> _WRITTEN PROBLEM_:
Answer with a single number, the count of lines holding the word "picture".

> _PROVIDED DATA_:

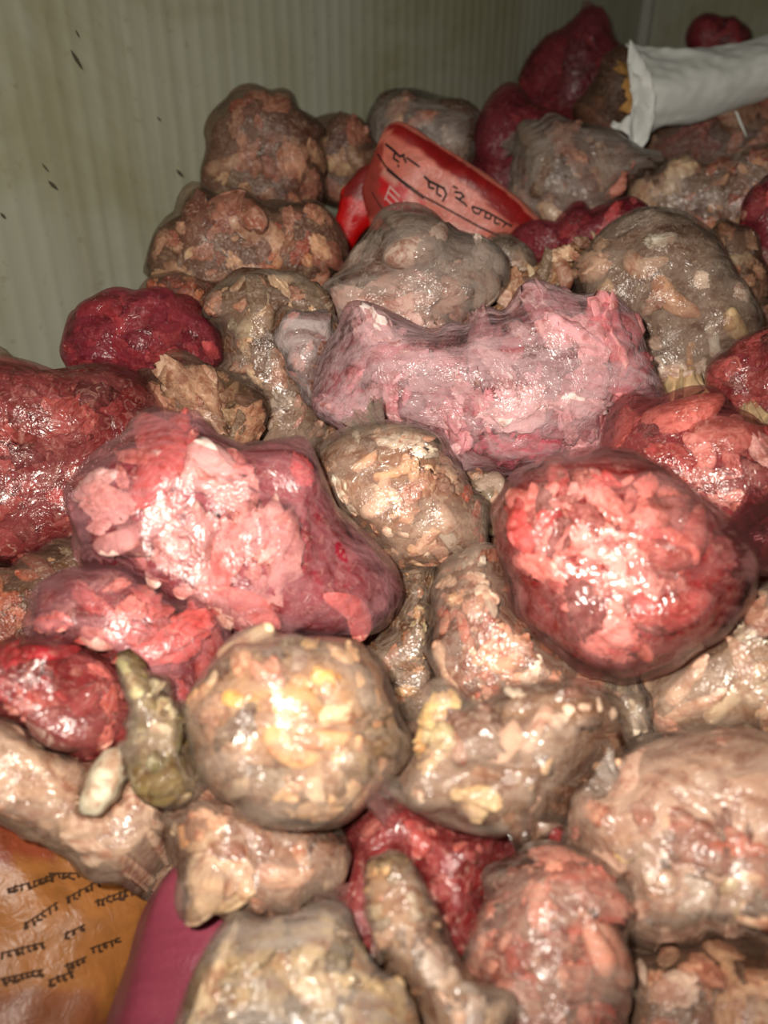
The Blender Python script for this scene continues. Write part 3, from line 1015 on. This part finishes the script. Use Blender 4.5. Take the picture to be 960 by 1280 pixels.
# --- upper middle
b = Bag('chicken_bag', 'clear bag of pinkish meat before the dark red bags, below the sack mouth', 'bag',
        [(640, 240), (648, 205), (668, 178), (700, 162), (738, 162), (780, 180), (818, 200), (822, 232), (800, 262), (752, 282), (700, 300), (664, 290)], -0.02, group=CLEAR)
b.block((126, 86, 70)).pieces('brown', 38, 34, zones=[([(680, 260), (720, 260), (720, 300), (680, 300)], 'tan'), ([(740, 210), (790, 210), (790, 260), (740, 260)], 'tan')]).film('cloudy', 5)
b.tail(665, 190, 650, 170, 24, 40, 'cloudy', 'gathered_end', 8, 0.02)
b = Bag('chicken_bag', 'bag of crusty tan and rust-coloured chicken scraps below the white sack', 'bag',
        [(795, 245), (815, 215), (860, 210), (910, 205), (950, 188), (1010, 180), (1010, 250), (940, 280), (900, 305), (850, 300), (812, 280)], 0.0, t=0.08, group=CLEAR)
b.block((120, 76, 54)).pieces('rust', 28, 60, zones=[([(790, 220), (860, 220), (870, 300), (790, 300)], 'tan')]).film('clear', 5)
b = Bag('red_meat_bag', 'crimson bag squeezed under the pinkish brown clear bag, behind the round grey bag', 'bag',
        [(630, 310), (650, 296), (690, 300), (730, 275), (780, 252), (806, 258), (800, 290), (770, 320), (730, 345), (680, 362), (640, 350)], -0.03, t=0.07, group=RED)
b.block((130, 26, 50)).pieces('dark', 30, 12, zones=[([(740, 250), (800, 250), (800, 290), (740, 290)], 'flesh')]).film('crimson', 5)
b = Bag('red_meat_bag', 'dark red bag standing upright at the picture edge, beside the clear brown bag', 'bag',
        [(930, 290), (936, 245), (960, 225), (1010, 225), (1030, 300), (1010, 370), (965, 385), (942, 350)], -0.08, group=RED)
b.block((110, 36, 46)).pieces('dark', 36, 12, zones=[([(945, 240), (1000, 240), (1000, 300), (945, 300)], 'flesh')]).film('crimson', 4)
b = Bag('chicken_bag', 'loose clear bag of brown scraps behind the round grey bag', 'bag',
        [(880, 330), (885, 295), (905, 275), (935, 290), (955, 350), (960, 410), (930, 440), (895, 410)], 0.02, group=CLEAR)
b.block((112, 84, 64)).pieces('tan', 28, 20).film('dull', 4)
b = Bag('chicken_bag', 'small clear bag showing a pale scrap between the whitish bag and the crimson bag', 'bag',
        [(598, 340), (604, 312), (630, 302), (662, 316), (672, 340), (655, 372), (620, 382), (600, 368)], -0.05, group=CLEAR)
b.block((130, 104, 84)).pieces('grey', 30, 10).film('clear', 4)
b = Bag('chicken_neck', 'crusty tan strip of chicken neck running between the whitish bag and the round grey bag', 'meat',
        [(562, 385), (600, 358), (650, 340), (700, 318), (734, 288), (752, 300), (732, 340), (690, 362), (640, 384), (600, 410), (570, 412)], -0.15, t=0.04)
b.block((196, 150, 108)).pieces('tan', 22, 44, zones=[([(560, 370), (640, 370), (640, 430), (560, 430)], 'pale')], sink=0.1)
b = Bag('chicken_bag', 'frosted whitish bag in front of the red printed packet', 'bag',
        [(408, 405), (412, 372), (430, 338), (462, 304), (510, 284), (560, 286), (600, 306), (622, 338), (618, 372), (580, 392), (540, 425), (480, 440), (430, 430)], -0.13, t=0.12, group=CLEAR)
b.block((140, 108, 96)).pieces('grey', 52, 40, zones=[([(410, 360), (480, 360), (480, 430), (410, 430)], 'rosy'), ([(480, 340), (600, 340), (600, 400), (480, 400)], 'rosy')]).film('cloudy', 5, 0.006)
b = Bag('chicken_bag', 'round greyish clear bag of chicken pieces with a crumpled yellowish end', 'bag',
        [(728, 370), (734, 330), (760, 295), (800, 276), (845, 280), (885, 305), (910, 345), (938, 390), (940, 420), (915, 450), (880, 478), (840, 490), (815, 470), (800, 430), (765, 405), (736, 395)], -0.13, t=0.13, group=CLEAR)
b.block((140, 112, 96)).pieces('grey', 50, 22, gap=1.1)
for a in (('wing_piece', 815, 350, 872, 400, 34, (228, 176, 140)), ('wing_piece', 775, 325, 835, 330, 36, (214, 176, 152)), ('wing_piece', 742, 390, 762, 350, 40, (214, 180, 150)),
          ('skin_piece', 795, 395, 835, 355, 34, (206, 168, 150)), ('wing_piece', 905, 390, 935, 425, 30, (210, 178, 134)), ('bone_piece', 890, 405, 900, 450, 22, (206, 200, 190)),
          ('skin_piece', 800, 300, 850, 300, 30, (196, 190, 176)), ('bone_piece', 866, 430, 862, 465, 14, (204, 150, 100))):
    b.piece(*a)
b.film('clear', 5, 0.005)
CRUMP = plain_material('stained_film', lin((206, 176, 136)), 0.35, 0.35, 40, 0.6, 0.6)
b.tail(850, 468, 848, 506, 40, 66, CRUMP, 'crumpled_end', 11, -0.05, 0.8)

# --- left, middle height
b = Bag('chicken_bag', 'tall brown clear bag with a smooth empty fold, beside the frosted whitish bag', 'bag',
        [(255, 420), (268, 365), (300, 340), (345, 345), (400, 380), (425, 420), (430, 480), (425, 540), (390, 575), (330, 575), (292, 520), (262, 470)], -0.04, t=0.10, group=CLEAR)
b.block((124, 88, 66)).pieces('tan', 36, 46, zones=[([(320, 400), (365, 400), (365, 470), (320, 470)], [(150, 100, 78), (140, 96, 76)]), ([(300, 490), (350, 490), (350, 560), (300, 560)], 'grey'), ([(360, 480), (430, 480), (430, 570), (360, 570)], 'brown')]).film('clear', 5)
b = Bag('chicken_bag', 'small pinkish clear bag with a sharp folded edge leaning on the tall brown bag', 'bag',
        [(355, 395), (372, 392), (400, 412), (425, 440), (432, 480), (412, 505), (385, 490), (364, 450)], -0.14, t=0.05, group=CLEAR)
b.block((156, 116, 104)).pieces('rosy', 28, 14).film('frosted', 4)
b = Bag('chicken_bag', 'yellowish brown clear bag behind the top edge of the large pink-red bag', 'bag',
        [(180, 520), (190, 485), (220, 470), (270, 465), (312, 490), (320, 540), (300, 580), (240, 590), (195, 570)], -0.05, t=0.08, group=CLEAR)
b.block((126, 100, 66)).pieces('tan', 38, 22).film('dull', 5)
b = Bag('red_meat_bag', 'deep red bag, the largest along the wall foot, nearest the picture edge', 'bag',
        [(-90, 560), (-70, 500), (0, 480), (60, 470), (120, 462), (165, 480), (188, 520), (186, 570), (150, 610), (125, 650), (90, 690), (40, 705), (-40, 690), (-90, 640)], -0.05, t=0.12, group=RED)
b.block((128, 34, 36)).pieces('dark', 60, 30, zones=[([(40, 600), (150, 560), (150, 660), (60, 660)], 'flesh')]).film('red', 5, 0.006)

# --- middle
b = Bag('chicken_bag', 'clear bag of chicken wings lying between the two large red bags', 'bag',
        [(405, 600), (412, 570), (440, 545), (480, 532), (530, 538), (560, 575), (590, 620), (608, 660), (606, 690), (580, 710), (540, 725), (500, 715), (450, 670), (415, 630)], -0.05, t=0.105, group=CLEAR)
b.block((168, 122, 96)).pieces('pale', 34, 60, zones=[([(570, 620), (620, 620), (620, 700), (590, 700)], [(170, 80, 60), (150, 66, 52)])])
for a in (('wing_piece', 440, 590, 470, 562, 22, (236, 190, 156)), ('wing_piece', 500, 590, 512, 562, 22, (238, 188, 154)), ('bone_piece', 464, 596, 500, 586, 18, (234, 188, 150)),
          ('wing_piece', 545, 640, 575, 665, 40, (216, 178, 156))):
    b.piece(*a)
b.film('clear', 5)
b.tail(470, 540, 452, 520, 26, 46, 'clear', 'gathered_end', 8, 0.0)
b = Bag('chicken_bag', 'small whitish clear bag end poking up between the wing bag and the glossy red bag', 'bag',
        [(582, 610), (590, 594), (620, 594), (640, 620), (634, 655), (610, 668), (594, 650)], 0.0, t=0.04, group=CLEAR)
b.block((150, 132, 100)).pieces('grey', 24, 8).film('clear', 4)
b = Bag('meat_bag', 'large pink bag marbled with white, lying across the middle under the round grey bag', 'bag',
        [(404, 510), (410, 470), (425, 430), (470, 405), (520, 420), (570, 425), (640, 400), (710, 392), (760, 405), (795, 440), (812, 490), (800, 530), (750, 560), (690, 572), (620, 590), (560, 582), (500, 545), (440, 545)], -0.12, t=0.12)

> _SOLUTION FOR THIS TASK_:
3